Problem statement: Tally the lines that contain the string "scene" and give the number by itself.

Supplied information:

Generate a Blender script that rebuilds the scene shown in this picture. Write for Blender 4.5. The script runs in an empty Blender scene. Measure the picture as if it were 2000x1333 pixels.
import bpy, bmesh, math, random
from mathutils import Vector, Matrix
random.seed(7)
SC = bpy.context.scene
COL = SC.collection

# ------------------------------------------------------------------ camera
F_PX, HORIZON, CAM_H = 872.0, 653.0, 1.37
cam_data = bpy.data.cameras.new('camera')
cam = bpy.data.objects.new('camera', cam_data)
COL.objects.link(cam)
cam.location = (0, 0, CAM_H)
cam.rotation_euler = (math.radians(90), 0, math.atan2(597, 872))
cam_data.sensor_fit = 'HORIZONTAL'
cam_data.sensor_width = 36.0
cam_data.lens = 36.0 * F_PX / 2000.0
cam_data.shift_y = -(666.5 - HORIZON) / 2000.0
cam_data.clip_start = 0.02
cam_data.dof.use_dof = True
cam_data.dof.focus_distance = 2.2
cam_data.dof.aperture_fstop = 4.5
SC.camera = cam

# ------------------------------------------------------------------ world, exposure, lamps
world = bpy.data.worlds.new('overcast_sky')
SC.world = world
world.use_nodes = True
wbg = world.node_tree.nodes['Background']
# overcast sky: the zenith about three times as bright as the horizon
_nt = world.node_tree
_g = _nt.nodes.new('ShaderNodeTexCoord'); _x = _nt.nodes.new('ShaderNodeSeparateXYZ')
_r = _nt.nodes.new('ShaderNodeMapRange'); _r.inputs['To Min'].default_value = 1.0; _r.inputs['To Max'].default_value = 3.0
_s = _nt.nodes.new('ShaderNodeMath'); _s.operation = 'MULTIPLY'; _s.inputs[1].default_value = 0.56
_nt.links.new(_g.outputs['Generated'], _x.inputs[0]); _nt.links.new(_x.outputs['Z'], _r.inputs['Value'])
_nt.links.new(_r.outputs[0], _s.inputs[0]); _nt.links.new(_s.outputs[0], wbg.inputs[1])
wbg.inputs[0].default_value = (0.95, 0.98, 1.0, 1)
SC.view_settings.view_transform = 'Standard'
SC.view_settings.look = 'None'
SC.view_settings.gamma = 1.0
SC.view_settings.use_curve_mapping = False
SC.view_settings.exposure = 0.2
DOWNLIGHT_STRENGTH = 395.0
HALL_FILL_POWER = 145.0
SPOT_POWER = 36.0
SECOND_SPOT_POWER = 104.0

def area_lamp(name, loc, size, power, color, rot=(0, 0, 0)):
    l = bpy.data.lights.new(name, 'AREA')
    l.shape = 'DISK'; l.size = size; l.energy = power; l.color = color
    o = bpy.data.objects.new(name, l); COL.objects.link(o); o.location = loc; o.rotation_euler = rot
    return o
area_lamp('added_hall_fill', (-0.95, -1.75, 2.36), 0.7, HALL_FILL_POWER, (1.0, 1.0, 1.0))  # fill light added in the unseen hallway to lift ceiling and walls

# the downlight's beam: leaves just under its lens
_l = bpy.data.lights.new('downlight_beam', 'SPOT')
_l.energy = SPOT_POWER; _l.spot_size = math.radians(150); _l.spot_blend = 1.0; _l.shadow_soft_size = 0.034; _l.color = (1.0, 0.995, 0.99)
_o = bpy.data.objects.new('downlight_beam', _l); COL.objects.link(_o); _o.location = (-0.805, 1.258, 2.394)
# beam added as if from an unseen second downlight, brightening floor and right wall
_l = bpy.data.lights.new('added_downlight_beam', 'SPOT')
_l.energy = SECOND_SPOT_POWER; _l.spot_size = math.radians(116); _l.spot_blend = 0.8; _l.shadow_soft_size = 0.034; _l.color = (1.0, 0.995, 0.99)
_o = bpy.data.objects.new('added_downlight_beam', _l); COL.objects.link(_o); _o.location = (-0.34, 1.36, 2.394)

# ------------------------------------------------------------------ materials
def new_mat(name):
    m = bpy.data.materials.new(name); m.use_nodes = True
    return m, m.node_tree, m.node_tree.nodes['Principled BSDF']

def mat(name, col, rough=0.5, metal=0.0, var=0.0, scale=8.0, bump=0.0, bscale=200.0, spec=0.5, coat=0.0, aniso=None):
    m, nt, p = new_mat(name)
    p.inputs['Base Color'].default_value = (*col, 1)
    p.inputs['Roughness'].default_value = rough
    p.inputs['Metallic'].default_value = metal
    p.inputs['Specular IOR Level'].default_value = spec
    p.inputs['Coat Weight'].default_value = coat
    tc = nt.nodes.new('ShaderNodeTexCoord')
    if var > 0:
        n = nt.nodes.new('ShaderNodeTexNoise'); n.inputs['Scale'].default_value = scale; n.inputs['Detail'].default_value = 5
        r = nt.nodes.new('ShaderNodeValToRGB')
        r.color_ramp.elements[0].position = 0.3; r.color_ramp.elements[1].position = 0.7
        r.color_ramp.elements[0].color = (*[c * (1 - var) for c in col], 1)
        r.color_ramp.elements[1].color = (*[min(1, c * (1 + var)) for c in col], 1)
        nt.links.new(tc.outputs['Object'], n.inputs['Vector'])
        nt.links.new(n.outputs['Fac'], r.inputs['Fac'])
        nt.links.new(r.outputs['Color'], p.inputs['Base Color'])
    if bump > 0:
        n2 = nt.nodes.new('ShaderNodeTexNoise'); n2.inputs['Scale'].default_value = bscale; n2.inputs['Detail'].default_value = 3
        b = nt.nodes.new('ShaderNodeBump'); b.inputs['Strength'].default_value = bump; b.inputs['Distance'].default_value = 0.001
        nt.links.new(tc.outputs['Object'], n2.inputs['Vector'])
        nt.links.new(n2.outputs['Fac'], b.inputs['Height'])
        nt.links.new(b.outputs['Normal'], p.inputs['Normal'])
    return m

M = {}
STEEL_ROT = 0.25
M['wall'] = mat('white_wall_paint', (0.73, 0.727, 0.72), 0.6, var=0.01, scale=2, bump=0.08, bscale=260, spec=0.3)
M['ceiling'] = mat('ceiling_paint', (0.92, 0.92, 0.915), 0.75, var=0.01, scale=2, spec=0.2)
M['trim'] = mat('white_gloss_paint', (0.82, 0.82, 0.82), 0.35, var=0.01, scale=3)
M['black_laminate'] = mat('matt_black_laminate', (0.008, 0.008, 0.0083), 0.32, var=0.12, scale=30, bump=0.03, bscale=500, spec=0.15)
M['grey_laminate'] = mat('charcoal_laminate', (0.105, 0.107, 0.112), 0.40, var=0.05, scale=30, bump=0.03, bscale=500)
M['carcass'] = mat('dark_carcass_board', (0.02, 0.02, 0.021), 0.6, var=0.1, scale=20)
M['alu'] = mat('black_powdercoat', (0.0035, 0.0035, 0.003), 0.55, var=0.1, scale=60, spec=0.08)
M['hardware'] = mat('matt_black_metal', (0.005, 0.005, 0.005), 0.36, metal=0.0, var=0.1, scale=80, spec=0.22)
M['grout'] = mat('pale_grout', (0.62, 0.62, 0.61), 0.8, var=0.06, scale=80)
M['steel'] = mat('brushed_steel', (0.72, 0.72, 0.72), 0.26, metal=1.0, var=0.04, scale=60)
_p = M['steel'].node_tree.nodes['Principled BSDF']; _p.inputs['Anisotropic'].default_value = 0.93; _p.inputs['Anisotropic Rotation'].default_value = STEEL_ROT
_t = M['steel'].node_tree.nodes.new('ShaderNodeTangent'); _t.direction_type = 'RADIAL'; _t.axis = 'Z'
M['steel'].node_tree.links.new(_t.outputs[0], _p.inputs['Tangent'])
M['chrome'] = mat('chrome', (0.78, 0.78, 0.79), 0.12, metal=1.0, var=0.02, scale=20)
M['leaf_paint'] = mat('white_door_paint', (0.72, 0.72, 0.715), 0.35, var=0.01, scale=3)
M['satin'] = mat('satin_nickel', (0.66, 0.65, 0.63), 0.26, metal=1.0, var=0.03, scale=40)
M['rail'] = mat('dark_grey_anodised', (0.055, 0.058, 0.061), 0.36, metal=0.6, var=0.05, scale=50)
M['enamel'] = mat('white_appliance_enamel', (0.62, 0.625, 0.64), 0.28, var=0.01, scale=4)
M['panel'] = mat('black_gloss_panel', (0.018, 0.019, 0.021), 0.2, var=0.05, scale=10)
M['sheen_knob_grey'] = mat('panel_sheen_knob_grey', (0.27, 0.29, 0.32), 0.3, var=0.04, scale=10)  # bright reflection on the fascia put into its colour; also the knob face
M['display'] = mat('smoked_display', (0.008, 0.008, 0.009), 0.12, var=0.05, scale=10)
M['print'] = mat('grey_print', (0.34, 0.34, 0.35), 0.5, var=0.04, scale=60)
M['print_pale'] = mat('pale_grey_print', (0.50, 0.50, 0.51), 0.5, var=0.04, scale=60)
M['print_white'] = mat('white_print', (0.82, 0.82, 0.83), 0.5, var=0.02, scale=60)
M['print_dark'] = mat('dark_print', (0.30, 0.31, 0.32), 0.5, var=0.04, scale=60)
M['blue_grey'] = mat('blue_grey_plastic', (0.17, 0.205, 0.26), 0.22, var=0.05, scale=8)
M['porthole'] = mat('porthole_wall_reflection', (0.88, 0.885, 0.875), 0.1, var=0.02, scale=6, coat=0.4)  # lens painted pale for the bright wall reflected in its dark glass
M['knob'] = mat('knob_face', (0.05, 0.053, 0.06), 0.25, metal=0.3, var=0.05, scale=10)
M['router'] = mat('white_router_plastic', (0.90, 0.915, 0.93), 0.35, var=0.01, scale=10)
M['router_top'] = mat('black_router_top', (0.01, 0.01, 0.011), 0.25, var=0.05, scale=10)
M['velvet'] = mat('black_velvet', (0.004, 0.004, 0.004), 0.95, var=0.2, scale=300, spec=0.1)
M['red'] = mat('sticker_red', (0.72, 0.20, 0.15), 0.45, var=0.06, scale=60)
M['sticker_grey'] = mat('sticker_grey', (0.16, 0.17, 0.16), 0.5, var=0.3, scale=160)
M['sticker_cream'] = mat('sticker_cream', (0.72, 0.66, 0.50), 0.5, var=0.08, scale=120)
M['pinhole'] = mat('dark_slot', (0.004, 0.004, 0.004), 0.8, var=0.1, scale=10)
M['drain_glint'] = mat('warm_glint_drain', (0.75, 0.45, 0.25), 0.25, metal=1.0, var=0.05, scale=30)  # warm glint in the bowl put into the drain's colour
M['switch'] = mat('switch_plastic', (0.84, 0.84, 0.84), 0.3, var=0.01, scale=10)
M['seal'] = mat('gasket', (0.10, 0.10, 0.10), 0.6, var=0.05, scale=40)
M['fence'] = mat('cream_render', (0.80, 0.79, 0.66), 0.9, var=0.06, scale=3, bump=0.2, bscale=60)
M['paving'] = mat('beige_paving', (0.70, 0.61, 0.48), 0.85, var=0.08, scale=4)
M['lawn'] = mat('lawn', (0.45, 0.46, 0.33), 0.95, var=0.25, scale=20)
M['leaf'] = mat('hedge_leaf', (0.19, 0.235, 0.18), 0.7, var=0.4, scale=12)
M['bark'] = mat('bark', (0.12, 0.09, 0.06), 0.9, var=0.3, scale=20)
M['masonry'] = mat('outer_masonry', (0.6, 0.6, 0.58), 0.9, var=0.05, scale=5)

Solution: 2